WORK INSTRUCTIONS –
Identify each line in the records below that contains the word "script", and copy it.

─── MATERIAL TO PROCESS ───

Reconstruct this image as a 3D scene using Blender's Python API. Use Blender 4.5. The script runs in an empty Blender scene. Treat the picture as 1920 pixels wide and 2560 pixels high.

───
─── MATERIAL TO PROCESS ───

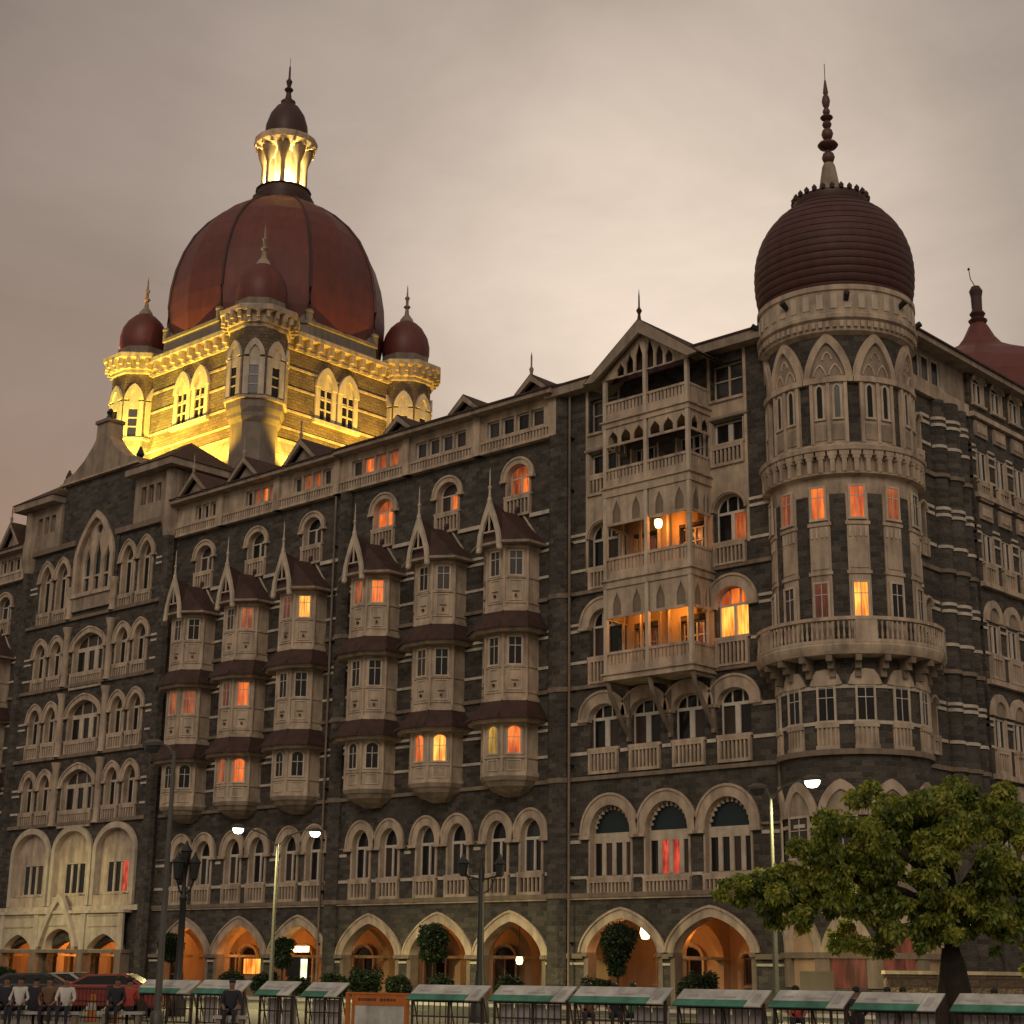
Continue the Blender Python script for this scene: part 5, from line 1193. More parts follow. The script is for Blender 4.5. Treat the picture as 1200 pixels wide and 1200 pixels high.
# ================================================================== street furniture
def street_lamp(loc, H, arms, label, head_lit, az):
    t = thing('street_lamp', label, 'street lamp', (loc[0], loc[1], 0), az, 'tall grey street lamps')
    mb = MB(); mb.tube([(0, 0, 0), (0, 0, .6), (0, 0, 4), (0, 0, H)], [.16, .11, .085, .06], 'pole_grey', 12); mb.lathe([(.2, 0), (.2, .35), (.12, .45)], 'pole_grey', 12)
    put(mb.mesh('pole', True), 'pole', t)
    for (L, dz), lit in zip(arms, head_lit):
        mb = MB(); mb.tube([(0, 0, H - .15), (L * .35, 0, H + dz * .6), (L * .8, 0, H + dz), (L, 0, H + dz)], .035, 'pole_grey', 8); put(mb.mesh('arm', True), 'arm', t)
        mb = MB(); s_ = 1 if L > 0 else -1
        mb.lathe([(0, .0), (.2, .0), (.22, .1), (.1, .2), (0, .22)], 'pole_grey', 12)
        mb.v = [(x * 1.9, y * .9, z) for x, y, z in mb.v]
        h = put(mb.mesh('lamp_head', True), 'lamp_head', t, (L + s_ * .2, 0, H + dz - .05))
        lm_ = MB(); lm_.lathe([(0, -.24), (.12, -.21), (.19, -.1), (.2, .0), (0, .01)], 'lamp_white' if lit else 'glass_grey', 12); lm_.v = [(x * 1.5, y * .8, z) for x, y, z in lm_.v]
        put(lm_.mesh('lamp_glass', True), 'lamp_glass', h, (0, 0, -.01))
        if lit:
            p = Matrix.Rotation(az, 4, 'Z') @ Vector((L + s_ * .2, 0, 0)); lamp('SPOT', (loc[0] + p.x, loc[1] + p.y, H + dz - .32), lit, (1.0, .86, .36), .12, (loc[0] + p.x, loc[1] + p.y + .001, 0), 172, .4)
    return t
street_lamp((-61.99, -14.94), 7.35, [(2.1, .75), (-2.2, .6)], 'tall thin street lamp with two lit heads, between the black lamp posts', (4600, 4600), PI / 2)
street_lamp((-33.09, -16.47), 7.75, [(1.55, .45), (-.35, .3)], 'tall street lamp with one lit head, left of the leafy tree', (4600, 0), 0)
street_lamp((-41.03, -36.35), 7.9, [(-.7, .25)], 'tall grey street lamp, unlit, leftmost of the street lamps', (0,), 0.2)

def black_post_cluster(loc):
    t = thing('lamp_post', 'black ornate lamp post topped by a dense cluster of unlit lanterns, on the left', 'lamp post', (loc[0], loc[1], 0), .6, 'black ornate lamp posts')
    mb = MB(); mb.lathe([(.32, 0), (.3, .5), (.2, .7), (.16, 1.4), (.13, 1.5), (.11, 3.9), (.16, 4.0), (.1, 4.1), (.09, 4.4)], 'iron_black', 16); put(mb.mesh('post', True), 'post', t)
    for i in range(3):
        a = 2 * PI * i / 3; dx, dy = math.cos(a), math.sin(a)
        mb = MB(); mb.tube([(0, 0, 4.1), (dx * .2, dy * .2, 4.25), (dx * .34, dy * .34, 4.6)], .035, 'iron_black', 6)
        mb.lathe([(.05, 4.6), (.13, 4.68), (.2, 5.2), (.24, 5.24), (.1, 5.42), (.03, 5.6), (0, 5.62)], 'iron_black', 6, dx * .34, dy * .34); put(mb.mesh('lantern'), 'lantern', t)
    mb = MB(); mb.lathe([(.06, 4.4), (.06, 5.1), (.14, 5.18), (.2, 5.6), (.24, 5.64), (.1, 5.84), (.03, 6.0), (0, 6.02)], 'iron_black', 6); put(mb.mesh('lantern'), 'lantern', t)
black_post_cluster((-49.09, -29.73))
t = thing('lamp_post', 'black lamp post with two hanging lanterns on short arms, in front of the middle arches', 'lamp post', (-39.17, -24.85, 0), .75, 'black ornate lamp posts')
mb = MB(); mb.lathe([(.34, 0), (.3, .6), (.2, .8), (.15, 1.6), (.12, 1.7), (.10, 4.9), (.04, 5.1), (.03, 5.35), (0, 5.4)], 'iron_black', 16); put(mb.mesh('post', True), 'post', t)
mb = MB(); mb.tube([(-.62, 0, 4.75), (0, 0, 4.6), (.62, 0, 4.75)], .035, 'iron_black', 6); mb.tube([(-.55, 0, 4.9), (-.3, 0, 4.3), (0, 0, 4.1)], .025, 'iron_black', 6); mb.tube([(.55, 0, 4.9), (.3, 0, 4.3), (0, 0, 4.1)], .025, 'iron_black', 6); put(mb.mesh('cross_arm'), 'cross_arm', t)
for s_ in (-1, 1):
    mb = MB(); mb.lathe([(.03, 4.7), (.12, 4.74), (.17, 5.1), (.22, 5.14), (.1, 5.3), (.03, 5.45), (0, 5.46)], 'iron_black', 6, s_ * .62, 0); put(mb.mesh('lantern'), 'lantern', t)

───
─── MATERIAL TO PROCESS ───

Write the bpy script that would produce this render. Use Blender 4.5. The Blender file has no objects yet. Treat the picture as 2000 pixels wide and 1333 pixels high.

───

ANSWER TO THIS PROBLEM –
Reconstruct this image as a 3D scene using Blender's Python API. Use Blender 4.5. The script runs in an empty Blender scene. Treat the picture as 1920 pixels wide and 2560 pixels high.
Continue the Blender Python script for this scene: part 5, from line 1193. More parts follow. The script is for Blender 4.5. Treat the picture as 1200 pixels wide and 1200 pixels high.
Write the bpy script that would produce this render. Use Blender 4.5. The Blender file has no objects yet. Treat the picture as 2000 pixels wide and 1333 pixels high.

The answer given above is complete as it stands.